Entries from a dataset:
──────────
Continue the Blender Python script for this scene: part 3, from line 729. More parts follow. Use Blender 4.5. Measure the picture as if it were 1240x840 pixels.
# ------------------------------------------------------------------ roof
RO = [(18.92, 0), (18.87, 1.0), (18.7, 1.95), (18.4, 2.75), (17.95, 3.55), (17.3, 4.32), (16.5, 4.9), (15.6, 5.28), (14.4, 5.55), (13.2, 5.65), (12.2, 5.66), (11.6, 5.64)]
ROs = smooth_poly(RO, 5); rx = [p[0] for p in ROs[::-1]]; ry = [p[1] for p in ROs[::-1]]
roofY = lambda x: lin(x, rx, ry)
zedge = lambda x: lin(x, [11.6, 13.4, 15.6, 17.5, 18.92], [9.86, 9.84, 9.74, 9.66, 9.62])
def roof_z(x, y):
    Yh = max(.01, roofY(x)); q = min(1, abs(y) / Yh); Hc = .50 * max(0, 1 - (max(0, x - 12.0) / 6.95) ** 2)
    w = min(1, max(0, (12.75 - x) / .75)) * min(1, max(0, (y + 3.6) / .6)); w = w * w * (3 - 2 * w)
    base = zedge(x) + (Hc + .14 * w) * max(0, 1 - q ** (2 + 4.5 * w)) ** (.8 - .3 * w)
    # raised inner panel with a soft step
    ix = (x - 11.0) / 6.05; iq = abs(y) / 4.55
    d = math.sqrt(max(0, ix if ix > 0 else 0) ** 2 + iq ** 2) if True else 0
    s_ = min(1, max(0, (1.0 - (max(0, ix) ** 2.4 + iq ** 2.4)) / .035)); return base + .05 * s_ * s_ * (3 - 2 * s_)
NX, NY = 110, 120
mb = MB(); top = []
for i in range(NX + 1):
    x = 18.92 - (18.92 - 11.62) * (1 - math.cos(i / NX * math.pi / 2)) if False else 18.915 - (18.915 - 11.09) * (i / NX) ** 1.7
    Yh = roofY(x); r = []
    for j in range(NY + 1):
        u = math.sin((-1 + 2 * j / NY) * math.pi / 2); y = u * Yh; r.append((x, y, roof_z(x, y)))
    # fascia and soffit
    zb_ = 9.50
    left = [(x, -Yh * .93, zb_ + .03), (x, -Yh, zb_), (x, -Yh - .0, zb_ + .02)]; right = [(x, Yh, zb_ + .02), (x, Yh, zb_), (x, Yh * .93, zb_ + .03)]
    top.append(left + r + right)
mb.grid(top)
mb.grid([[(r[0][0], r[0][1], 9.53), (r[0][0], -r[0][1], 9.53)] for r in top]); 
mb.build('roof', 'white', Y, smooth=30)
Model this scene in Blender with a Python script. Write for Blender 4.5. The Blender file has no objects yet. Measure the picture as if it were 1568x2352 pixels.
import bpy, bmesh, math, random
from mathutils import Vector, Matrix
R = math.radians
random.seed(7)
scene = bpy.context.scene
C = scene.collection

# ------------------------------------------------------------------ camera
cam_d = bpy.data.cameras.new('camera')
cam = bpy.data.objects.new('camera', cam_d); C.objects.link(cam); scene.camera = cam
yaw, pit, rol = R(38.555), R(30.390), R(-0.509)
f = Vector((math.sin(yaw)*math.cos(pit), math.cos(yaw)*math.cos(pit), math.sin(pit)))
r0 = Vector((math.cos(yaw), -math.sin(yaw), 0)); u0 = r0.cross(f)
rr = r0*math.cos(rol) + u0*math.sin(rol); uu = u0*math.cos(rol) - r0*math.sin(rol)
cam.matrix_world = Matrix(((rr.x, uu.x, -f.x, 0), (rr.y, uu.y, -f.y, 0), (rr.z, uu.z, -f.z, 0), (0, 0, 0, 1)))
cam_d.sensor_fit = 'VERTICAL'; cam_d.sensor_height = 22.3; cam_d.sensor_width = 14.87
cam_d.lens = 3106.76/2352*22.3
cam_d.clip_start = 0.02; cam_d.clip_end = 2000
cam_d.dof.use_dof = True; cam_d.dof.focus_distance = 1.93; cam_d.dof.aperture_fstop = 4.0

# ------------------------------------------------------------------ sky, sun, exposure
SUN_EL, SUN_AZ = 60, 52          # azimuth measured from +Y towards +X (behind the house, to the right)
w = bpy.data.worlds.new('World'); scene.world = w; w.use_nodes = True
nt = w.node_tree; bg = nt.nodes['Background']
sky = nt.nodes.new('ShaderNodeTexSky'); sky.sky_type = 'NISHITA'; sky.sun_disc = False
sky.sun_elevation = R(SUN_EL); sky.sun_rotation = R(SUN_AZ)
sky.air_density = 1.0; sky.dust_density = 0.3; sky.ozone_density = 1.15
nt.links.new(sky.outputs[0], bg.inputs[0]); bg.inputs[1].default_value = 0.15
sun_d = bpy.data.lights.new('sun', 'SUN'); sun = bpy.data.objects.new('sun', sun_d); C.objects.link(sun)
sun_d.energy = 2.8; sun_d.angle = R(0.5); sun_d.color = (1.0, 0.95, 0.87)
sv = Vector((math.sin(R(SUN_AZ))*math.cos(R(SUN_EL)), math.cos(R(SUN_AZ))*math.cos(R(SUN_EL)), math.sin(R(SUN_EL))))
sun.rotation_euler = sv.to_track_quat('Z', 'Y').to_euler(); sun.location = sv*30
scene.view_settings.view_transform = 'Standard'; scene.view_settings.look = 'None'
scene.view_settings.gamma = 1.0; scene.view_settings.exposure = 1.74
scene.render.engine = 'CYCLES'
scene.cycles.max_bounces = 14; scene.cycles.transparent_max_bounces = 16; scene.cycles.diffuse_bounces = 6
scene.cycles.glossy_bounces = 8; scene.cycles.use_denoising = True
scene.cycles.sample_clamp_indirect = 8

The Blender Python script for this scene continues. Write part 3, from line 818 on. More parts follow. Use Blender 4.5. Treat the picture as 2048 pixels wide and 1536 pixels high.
──────────
Restate every record exactly, leaving nothing out.

Continue the Blender Python script for this scene: part 3, from line 729. More parts follow. Use Blender 4.5. Measure the picture as if it were 1240x840 pixels.
# ------------------------------------------------------------------ roof
RO = [(18.92, 0), (18.87, 1.0), (18.7, 1.95), (18.4, 2.75), (17.95, 3.55), (17.3, 4.32), (16.5, 4.9), (15.6, 5.28), (14.4, 5.55), (13.2, 5.65), (12.2, 5.66), (11.6, 5.64)]
ROs = smooth_poly(RO, 5); rx = [p[0] for p in ROs[::-1]]; ry = [p[1] for p in ROs[::-1]]
roofY = lambda x: lin(x, rx, ry)
zedge = lambda x: lin(x, [11.6, 13.4, 15.6, 17.5, 18.92], [9.86, 9.84, 9.74, 9.66, 9.62])
def roof_z(x, y):
    Yh = max(.01, roofY(x)); q = min(1, abs(y) / Yh); Hc = .50 * max(0, 1 - (max(0, x - 12.0) / 6.95) ** 2)
    w = min(1, max(0, (12.75 - x) / .75)) * min(1, max(0, (y + 3.6) / .6)); w = w * w * (3 - 2 * w)
    base = zedge(x) + (Hc + .14 * w) * max(0, 1 - q ** (2 + 4.5 * w)) ** (.8 - .3 * w)
    # raised inner panel with a soft step
    ix = (x - 11.0) / 6.05; iq = abs(y) / 4.55
    d = math.sqrt(max(0, ix if ix > 0 else 0) ** 2 + iq ** 2) if True else 0
    s_ = min(1, max(0, (1.0 - (max(0, ix) ** 2.4 + iq ** 2.4)) / .035)); return base + .05 * s_ * s_ * (3 - 2 * s_)
NX, NY = 110, 120
mb = MB(); top = []
for i in range(NX + 1):
    x = 18.92 - (18.92 - 11.62) * (1 - math.cos(i / NX * math.pi / 2)) if False else 18.915 - (18.915 - 11.09) * (i / NX) ** 1.7
    Yh = roofY(x); r = []
    for j in range(NY + 1):
        u = math.sin((-1 + 2 * j / NY) * math.pi / 2); y = u * Yh; r.append((x, y, roof_z(x, y)))
    # fascia and soffit
    zb_ = 9.50
    left = [(x, -Yh * .93, zb_ + .03), (x, -Yh, zb_), (x, -Yh - .0, zb_ + .02)]; right = [(x, Yh, zb_ + .02), (x, Yh, zb_), (x, Yh * .93, zb_ + .03)]
    top.append(left + r + right)
mb.grid(top)
mb.grid([[(r[0][0], r[0][1], 9.53), (r[0][0], -r[0][1], 9.53)] for r in top]); 
mb.build('roof', 'white', Y, smooth=30)
Model this scene in Blender with a Python script. Write for Blender 4.5. The Blender file has no objects yet. Measure the picture as if it were 1568x2352 pixels.
import bpy, bmesh, math, random
from mathutils import Vector, Matrix
R = math.radians
random.seed(7)
scene = bpy.context.scene
C = scene.collection

# ------------------------------------------------------------------ camera
cam_d = bpy.data.cameras.new('camera')
cam = bpy.data.objects.new('camera', cam_d); C.objects.link(cam); scene.camera = cam
yaw, pit, rol = R(38.555), R(30.390), R(-0.509)
f = Vector((math.sin(yaw)*math.cos(pit), math.cos(yaw)*math.cos(pit), math.sin(pit)))
r0 = Vector((math.cos(yaw), -math.sin(yaw), 0)); u0 = r0.cross(f)
rr = r0*math.cos(rol) + u0*math.sin(rol); uu = u0*math.cos(rol) - r0*math.sin(rol)
cam.matrix_world = Matrix(((rr.x, uu.x, -f.x, 0), (rr.y, uu.y, -f.y, 0), (rr.z, uu.z, -f.z, 0), (0, 0, 0, 1)))
cam_d.sensor_fit = 'VERTICAL'; cam_d.sensor_height = 22.3; cam_d.sensor_width = 14.87
cam_d.lens = 3106.76/2352*22.3
cam_d.clip_start = 0.02; cam_d.clip_end = 2000
cam_d.dof.use_dof = True; cam_d.dof.focus_distance = 1.93; cam_d.dof.aperture_fstop = 4.0

# ------------------------------------------------------------------ sky, sun, exposure
SUN_EL, SUN_AZ = 60, 52          # azimuth measured from +Y towards +X (behind the house, to the right)
w = bpy.data.worlds.new('World'); scene.world = w; w.use_nodes = True
nt = w.node_tree; bg = nt.nodes['Background']
sky = nt.nodes.new('ShaderNodeTexSky'); sky.sky_type = 'NISHITA'; sky.sun_disc = False
sky.sun_elevation = R(SUN_EL); sky.sun_rotation = R(SUN_AZ)
sky.air_density = 1.0; sky.dust_density = 0.3; sky.ozone_density = 1.15
nt.links.new(sky.outputs[0], bg.inputs[0]); bg.inputs[1].default_value = 0.15
sun_d = bpy.data.lights.new('sun', 'SUN'); sun = bpy.data.objects.new('sun', sun_d); C.objects.link(sun)
sun_d.energy = 2.8; sun_d.angle = R(0.5); sun_d.color = (1.0, 0.95, 0.87)
sv = Vector((math.sin(R(SUN_AZ))*math.cos(R(SUN_EL)), math.cos(R(SUN_AZ))*math.cos(R(SUN_EL)), math.sin(R(SUN_EL))))
sun.rotation_euler = sv.to_track_quat('Z', 'Y').to_euler(); sun.location = sv*30
scene.view_settings.view_transform = 'Standard'; scene.view_settings.look = 'None'
scene.view_settings.gamma = 1.0; scene.view_settings.exposure = 1.74
scene.render.engine = 'CYCLES'
scene.cycles.max_bounces = 14; scene.cycles.transparent_max_bounces = 16; scene.cycles.diffuse_bounces = 6
scene.cycles.glossy_bounces = 8; scene.cycles.use_denoising = True
scene.cycles.sample_clamp_indirect = 8

The Blender Python script for this scene continues. Write part 3, from line 818 on. More parts follow. Use Blender 4.5. Treat the picture as 2048 pixels wide and 1536 pixels high.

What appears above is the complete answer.